Exactly as they appear, output all of the entries.

/---

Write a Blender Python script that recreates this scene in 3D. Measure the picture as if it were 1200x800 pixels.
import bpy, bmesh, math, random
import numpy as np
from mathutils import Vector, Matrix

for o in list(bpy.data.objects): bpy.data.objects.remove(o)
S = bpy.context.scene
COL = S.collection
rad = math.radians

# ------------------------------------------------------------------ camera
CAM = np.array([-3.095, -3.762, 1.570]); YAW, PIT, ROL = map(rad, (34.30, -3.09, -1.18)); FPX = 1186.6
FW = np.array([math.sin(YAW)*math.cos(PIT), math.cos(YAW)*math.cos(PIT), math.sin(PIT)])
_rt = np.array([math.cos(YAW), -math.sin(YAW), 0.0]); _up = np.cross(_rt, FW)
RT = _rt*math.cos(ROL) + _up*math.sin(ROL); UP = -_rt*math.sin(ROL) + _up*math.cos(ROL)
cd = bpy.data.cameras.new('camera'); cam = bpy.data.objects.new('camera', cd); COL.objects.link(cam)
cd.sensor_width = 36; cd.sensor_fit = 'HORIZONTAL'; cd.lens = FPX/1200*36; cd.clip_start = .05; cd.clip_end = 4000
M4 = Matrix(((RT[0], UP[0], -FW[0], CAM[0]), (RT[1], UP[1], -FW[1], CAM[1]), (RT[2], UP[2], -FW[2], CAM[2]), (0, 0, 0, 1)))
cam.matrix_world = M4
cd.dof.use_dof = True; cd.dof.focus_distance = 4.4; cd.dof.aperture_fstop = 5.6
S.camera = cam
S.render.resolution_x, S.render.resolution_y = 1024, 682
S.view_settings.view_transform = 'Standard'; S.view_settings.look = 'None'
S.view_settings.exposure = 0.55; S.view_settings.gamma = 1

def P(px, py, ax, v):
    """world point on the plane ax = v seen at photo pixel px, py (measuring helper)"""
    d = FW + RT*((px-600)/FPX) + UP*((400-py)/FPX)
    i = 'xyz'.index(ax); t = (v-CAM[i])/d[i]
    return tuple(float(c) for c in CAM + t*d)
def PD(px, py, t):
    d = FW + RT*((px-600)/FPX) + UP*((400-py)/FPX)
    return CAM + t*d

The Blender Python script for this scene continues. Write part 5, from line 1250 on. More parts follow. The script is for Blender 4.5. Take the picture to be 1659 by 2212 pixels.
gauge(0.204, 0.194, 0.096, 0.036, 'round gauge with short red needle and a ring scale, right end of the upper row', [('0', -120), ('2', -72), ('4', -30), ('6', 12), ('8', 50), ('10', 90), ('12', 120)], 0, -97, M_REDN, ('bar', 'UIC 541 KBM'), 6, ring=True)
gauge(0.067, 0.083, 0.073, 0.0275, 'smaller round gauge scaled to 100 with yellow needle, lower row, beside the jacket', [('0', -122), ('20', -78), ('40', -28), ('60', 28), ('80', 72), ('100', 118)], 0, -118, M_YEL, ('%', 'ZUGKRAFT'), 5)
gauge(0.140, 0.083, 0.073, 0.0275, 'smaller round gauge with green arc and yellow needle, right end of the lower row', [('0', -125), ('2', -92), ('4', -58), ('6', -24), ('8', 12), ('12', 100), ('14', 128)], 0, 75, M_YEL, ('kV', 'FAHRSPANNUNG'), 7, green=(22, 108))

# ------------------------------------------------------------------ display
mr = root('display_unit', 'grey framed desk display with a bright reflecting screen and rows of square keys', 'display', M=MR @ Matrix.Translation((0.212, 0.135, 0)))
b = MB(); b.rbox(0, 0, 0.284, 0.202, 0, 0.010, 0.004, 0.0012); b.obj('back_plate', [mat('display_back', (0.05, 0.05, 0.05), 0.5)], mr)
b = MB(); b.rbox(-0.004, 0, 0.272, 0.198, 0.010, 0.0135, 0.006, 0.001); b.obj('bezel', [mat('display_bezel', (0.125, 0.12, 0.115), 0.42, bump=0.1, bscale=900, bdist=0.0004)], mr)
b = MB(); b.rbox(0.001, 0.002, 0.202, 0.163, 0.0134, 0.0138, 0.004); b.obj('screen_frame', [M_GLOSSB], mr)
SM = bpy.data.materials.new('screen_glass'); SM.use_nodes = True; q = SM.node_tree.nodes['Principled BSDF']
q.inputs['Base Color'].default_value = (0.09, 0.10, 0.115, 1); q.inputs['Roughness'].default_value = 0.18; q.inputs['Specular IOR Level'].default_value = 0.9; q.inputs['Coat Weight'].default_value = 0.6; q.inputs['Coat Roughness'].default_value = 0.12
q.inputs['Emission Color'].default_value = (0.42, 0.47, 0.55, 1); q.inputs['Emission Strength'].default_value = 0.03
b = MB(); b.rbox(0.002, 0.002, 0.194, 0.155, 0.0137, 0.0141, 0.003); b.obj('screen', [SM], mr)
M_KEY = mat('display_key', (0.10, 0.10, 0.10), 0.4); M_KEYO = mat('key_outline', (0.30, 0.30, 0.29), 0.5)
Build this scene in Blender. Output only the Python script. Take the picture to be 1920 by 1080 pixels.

\---

Output below:
Write a Blender Python script that recreates this scene in 3D. Measure the picture as if it were 1200x800 pixels.
import bpy, bmesh, math, random
import numpy as np
from mathutils import Vector, Matrix

for o in list(bpy.data.objects): bpy.data.objects.remove(o)
S = bpy.context.scene
COL = S.collection
rad = math.radians

# ------------------------------------------------------------------ camera
CAM = np.array([-3.095, -3.762, 1.570]); YAW, PIT, ROL = map(rad, (34.30, -3.09, -1.18)); FPX = 1186.6
FW = np.array([math.sin(YAW)*math.cos(PIT), math.cos(YAW)*math.cos(PIT), math.sin(PIT)])
_rt = np.array([math.cos(YAW), -math.sin(YAW), 0.0]); _up = np.cross(_rt, FW)
RT = _rt*math.cos(ROL) + _up*math.sin(ROL); UP = -_rt*math.sin(ROL) + _up*math.cos(ROL)
cd = bpy.data.cameras.new('camera'); cam = bpy.data.objects.new('camera', cd); COL.objects.link(cam)
cd.sensor_width = 36; cd.sensor_fit = 'HORIZONTAL'; cd.lens = FPX/1200*36; cd.clip_start = .05; cd.clip_end = 4000
M4 = Matrix(((RT[0], UP[0], -FW[0], CAM[0]), (RT[1], UP[1], -FW[1], CAM[1]), (RT[2], UP[2], -FW[2], CAM[2]), (0, 0, 0, 1)))
cam.matrix_world = M4
cd.dof.use_dof = True; cd.dof.focus_distance = 4.4; cd.dof.aperture_fstop = 5.6
S.camera = cam
S.render.resolution_x, S.render.resolution_y = 1024, 682
S.view_settings.view_transform = 'Standard'; S.view_settings.look = 'None'
S.view_settings.exposure = 0.55; S.view_settings.gamma = 1

def P(px, py, ax, v):
    """world point on the plane ax = v seen at photo pixel px, py (measuring helper)"""
    d = FW + RT*((px-600)/FPX) + UP*((400-py)/FPX)
    i = 'xyz'.index(ax); t = (v-CAM[i])/d[i]
    return tuple(float(c) for c in CAM + t*d)
def PD(px, py, t):
    d = FW + RT*((px-600)/FPX) + UP*((400-py)/FPX)
    return CAM + t*d

The Blender Python script for this scene continues. Write part 5, from line 1250 on. More parts follow. The script is for Blender 4.5. Take the picture to be 1659 by 2212 pixels.
gauge(0.204, 0.194, 0.096, 0.036, 'round gauge with short red needle and a ring scale, right end of the upper row', [('0', -120), ('2', -72), ('4', -30), ('6', 12), ('8', 50), ('10', 90), ('12', 120)], 0, -97, M_REDN, ('bar', 'UIC 541 KBM'), 6, ring=True)
gauge(0.067, 0.083, 0.073, 0.0275, 'smaller round gauge scaled to 100 with yellow needle, lower row, beside the jacket', [('0', -122), ('20', -78), ('40', -28), ('60', 28), ('80', 72), ('100', 118)], 0, -118, M_YEL, ('%', 'ZUGKRAFT'), 5)
gauge(0.140, 0.083, 0.073, 0.0275, 'smaller round gauge with green arc and yellow needle, right end of the lower row', [('0', -125), ('2', -92), ('4', -58), ('6', -24), ('8', 12), ('12', 100), ('14', 128)], 0, 75, M_YEL, ('kV', 'FAHRSPANNUNG'), 7, green=(22, 108))

# ------------------------------------------------------------------ display
mr = root('display_unit', 'grey framed desk display with a bright reflecting screen and rows of square keys', 'display', M=MR @ Matrix.Translation((0.212, 0.135, 0)))
b = MB(); b.rbox(0, 0, 0.284, 0.202, 0, 0.010, 0.004, 0.0012); b.obj('back_plate', [mat('display_back', (0.05, 0.05, 0.05), 0.5)], mr)
b = MB(); b.rbox(-0.004, 0, 0.272, 0.198, 0.010, 0.0135, 0.006, 0.001); b.obj('bezel', [mat('display_bezel', (0.125, 0.12, 0.115), 0.42, bump=0.1, bscale=900, bdist=0.0004)], mr)
b = MB(); b.rbox(0.001, 0.002, 0.202, 0.163, 0.0134, 0.0138, 0.004); b.obj('screen_frame', [M_GLOSSB], mr)
SM = bpy.data.materials.new('screen_glass'); SM.use_nodes = True; q = SM.node_tree.nodes['Principled BSDF']
q.inputs['Base Color'].default_value = (0.09, 0.10, 0.115, 1); q.inputs['Roughness'].default_value = 0.18; q.inputs['Specular IOR Level'].default_value = 0.9; q.inputs['Coat Weight'].default_value = 0.6; q.inputs['Coat Roughness'].default_value = 0.12
q.inputs['Emission Color'].default_value = (0.42, 0.47, 0.55, 1); q.inputs['Emission Strength'].default_value = 0.03
b = MB(); b.rbox(0.002, 0.002, 0.194, 0.155, 0.0137, 0.0141, 0.003); b.obj('screen', [SM], mr)
M_KEY = mat('display_key', (0.10, 0.10, 0.10), 0.4); M_KEYO = mat('key_outline', (0.30, 0.30, 0.29), 0.5)
Build this scene in Blender. Output only the Python script. Take the picture to be 1920 by 1080 pixels.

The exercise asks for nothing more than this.